**Data segment**
= = =

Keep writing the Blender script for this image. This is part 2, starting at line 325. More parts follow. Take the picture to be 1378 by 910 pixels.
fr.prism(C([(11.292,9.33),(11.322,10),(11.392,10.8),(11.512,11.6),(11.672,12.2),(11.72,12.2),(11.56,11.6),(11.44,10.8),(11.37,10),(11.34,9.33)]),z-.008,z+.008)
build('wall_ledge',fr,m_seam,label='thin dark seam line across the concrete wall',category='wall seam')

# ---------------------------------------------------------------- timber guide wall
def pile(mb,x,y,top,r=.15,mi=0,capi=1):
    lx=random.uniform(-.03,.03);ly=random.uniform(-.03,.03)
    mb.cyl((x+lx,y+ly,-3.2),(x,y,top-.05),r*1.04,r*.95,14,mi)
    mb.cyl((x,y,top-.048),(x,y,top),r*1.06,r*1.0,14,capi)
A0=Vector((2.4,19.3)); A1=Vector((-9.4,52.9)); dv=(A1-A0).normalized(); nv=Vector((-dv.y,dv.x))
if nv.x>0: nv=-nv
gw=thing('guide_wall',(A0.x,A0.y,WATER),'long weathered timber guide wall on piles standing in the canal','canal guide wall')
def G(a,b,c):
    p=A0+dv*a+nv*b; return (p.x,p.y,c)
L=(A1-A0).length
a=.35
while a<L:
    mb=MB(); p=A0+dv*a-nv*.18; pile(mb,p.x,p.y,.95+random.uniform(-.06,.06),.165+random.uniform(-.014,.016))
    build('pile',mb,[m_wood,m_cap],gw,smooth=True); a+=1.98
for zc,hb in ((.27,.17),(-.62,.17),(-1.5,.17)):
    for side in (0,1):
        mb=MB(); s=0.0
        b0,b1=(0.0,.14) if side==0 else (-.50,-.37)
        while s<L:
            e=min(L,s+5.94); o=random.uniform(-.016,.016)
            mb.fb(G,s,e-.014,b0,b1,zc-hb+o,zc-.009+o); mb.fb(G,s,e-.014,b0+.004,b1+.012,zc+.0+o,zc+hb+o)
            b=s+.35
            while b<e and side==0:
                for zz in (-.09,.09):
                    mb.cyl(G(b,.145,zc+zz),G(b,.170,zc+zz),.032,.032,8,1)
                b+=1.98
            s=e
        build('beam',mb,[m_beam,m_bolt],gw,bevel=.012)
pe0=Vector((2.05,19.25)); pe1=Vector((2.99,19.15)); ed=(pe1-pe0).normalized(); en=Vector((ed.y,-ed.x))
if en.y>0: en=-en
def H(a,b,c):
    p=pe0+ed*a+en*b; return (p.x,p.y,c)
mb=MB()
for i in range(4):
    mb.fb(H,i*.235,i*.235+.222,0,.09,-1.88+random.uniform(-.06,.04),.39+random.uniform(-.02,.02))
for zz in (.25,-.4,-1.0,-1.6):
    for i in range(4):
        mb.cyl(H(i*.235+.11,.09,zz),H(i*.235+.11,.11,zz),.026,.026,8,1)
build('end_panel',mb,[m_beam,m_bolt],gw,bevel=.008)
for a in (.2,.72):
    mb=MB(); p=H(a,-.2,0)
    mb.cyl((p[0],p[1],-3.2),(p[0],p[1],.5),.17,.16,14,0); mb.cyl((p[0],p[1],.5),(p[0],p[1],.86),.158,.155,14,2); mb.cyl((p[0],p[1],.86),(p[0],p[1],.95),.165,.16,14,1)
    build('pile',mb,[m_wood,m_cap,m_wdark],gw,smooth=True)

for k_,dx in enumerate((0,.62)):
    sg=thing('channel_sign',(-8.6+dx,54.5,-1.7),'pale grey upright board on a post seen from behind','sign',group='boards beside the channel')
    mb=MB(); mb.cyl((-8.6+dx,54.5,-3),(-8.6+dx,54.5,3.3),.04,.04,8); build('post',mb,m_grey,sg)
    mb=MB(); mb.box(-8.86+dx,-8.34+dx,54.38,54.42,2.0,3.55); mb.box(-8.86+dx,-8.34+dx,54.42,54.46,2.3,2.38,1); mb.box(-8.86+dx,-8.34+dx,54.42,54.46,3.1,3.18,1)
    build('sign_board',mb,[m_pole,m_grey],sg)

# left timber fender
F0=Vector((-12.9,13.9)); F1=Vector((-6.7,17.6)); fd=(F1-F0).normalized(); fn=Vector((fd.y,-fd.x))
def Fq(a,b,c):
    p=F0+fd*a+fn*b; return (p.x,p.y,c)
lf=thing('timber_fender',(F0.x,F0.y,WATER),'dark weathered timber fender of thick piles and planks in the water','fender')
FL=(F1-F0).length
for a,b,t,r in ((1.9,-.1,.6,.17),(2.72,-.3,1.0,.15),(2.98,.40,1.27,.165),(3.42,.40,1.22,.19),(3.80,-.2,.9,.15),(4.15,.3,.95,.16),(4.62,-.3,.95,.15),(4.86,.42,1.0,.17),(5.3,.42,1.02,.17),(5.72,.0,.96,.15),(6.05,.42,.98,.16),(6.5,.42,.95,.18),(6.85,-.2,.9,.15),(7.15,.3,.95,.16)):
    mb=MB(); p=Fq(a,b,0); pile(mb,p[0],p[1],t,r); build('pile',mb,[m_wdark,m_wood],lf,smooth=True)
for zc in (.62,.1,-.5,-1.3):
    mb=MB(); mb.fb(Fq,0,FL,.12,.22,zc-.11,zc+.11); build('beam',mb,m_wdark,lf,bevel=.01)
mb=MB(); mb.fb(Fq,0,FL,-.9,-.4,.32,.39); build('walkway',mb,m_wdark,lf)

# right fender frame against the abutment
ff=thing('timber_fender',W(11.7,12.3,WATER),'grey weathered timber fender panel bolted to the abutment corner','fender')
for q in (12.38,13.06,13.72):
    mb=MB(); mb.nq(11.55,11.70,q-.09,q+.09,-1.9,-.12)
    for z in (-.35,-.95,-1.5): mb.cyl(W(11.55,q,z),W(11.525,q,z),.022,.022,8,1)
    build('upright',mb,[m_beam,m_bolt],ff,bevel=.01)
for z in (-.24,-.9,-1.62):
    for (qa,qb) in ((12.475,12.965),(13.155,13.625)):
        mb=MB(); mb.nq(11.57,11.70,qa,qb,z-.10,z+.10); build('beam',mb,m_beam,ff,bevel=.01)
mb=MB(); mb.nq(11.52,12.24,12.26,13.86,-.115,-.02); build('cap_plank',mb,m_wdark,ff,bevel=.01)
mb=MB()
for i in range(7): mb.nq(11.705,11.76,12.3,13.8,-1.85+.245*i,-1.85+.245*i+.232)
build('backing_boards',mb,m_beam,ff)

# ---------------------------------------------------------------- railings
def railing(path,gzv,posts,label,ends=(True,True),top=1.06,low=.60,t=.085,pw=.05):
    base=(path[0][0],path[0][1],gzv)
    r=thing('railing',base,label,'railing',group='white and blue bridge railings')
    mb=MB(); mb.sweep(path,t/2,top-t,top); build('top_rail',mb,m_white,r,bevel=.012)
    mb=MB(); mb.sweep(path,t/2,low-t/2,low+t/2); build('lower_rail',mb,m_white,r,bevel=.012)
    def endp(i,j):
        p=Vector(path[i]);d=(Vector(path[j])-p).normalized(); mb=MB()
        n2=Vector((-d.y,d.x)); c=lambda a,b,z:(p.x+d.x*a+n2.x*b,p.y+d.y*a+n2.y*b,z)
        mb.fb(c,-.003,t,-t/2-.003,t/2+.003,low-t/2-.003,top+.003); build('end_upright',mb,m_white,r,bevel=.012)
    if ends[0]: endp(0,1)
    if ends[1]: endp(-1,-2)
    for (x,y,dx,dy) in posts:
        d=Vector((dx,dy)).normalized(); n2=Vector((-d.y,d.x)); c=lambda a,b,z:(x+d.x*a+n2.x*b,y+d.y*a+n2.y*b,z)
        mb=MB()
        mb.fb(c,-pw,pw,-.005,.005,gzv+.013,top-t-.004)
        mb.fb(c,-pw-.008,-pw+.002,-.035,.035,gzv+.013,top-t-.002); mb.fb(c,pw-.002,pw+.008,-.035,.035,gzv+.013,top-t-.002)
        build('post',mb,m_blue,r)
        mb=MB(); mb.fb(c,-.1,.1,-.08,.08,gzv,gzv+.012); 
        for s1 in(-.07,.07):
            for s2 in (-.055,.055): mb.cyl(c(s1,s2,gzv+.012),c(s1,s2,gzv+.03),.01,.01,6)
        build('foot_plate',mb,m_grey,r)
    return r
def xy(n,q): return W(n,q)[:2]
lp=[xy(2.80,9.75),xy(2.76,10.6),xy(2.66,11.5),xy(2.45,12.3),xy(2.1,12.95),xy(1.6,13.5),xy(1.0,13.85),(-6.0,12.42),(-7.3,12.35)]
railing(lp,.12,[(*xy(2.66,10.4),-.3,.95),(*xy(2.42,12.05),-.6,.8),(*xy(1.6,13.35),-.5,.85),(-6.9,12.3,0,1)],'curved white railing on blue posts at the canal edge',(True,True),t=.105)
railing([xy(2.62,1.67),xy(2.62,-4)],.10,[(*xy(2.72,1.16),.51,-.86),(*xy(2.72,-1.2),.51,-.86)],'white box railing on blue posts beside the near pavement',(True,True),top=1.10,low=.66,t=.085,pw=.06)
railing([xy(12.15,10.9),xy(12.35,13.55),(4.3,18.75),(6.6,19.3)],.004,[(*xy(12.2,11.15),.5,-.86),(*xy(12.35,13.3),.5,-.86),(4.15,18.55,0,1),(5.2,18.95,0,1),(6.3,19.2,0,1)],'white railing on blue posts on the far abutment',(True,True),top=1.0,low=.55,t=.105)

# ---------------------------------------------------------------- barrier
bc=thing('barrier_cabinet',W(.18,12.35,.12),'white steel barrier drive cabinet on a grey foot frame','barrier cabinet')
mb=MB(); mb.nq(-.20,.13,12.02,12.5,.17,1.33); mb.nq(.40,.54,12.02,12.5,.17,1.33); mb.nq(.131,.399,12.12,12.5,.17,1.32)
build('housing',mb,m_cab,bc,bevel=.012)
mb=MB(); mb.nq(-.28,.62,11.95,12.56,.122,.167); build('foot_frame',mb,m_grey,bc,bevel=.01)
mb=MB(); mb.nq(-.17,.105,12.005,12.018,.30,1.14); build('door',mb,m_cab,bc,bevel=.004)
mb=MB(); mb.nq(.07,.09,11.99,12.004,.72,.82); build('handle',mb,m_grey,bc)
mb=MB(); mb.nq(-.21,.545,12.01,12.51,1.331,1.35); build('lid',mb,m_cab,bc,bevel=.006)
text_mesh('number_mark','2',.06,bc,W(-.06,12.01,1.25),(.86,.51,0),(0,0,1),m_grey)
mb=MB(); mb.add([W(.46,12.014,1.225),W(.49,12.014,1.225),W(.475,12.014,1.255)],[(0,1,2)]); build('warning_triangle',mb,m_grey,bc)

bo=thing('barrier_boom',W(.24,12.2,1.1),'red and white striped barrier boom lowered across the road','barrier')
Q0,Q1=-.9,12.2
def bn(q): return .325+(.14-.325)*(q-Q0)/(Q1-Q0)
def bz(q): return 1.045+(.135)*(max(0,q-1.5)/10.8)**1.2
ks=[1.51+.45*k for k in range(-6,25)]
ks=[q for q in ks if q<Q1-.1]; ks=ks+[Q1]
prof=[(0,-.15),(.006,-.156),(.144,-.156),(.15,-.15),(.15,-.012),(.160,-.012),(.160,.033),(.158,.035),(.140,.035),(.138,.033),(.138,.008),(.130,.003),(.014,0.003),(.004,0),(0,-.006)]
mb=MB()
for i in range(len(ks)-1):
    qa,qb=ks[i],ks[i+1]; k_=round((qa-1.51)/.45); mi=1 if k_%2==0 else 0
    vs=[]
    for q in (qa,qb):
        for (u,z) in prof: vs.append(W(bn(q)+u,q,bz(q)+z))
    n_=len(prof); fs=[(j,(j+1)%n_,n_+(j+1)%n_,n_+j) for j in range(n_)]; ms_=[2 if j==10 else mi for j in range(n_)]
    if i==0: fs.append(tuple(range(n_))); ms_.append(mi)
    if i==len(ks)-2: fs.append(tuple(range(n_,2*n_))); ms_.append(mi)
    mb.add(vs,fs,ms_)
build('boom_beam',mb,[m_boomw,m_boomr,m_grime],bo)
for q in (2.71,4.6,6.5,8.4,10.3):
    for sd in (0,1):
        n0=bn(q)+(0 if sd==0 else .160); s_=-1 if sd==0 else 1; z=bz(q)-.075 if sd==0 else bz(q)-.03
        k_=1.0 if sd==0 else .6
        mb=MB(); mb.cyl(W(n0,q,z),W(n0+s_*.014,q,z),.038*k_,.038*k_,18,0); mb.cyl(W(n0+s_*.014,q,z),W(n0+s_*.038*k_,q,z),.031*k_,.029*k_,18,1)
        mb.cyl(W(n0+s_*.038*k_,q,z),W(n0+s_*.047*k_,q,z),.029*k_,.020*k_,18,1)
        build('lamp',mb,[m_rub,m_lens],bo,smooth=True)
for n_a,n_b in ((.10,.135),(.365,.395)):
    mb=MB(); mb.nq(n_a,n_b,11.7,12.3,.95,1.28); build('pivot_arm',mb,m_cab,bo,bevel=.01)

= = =

**Task requirements**
Please write out exactly the lines from the start of the data through the line that contains "build('wall_ledge',fr,m_seam,label='thin dark seam", both ends included, and nothing else.

**Answer to this task**
Keep writing the Blender script for this image. This is part 2, starting at line 325. More parts follow. Take the picture to be 1378 by 910 pixels.
fr.prism(C([(11.292,9.33),(11.322,10),(11.392,10.8),(11.512,11.6),(11.672,12.2),(11.72,12.2),(11.56,11.6),(11.44,10.8),(11.37,10),(11.34,9.33)]),z-.008,z+.008)
build('wall_ledge',fr,m_seam,label='thin dark seam line across the concrete wall',category='wall seam')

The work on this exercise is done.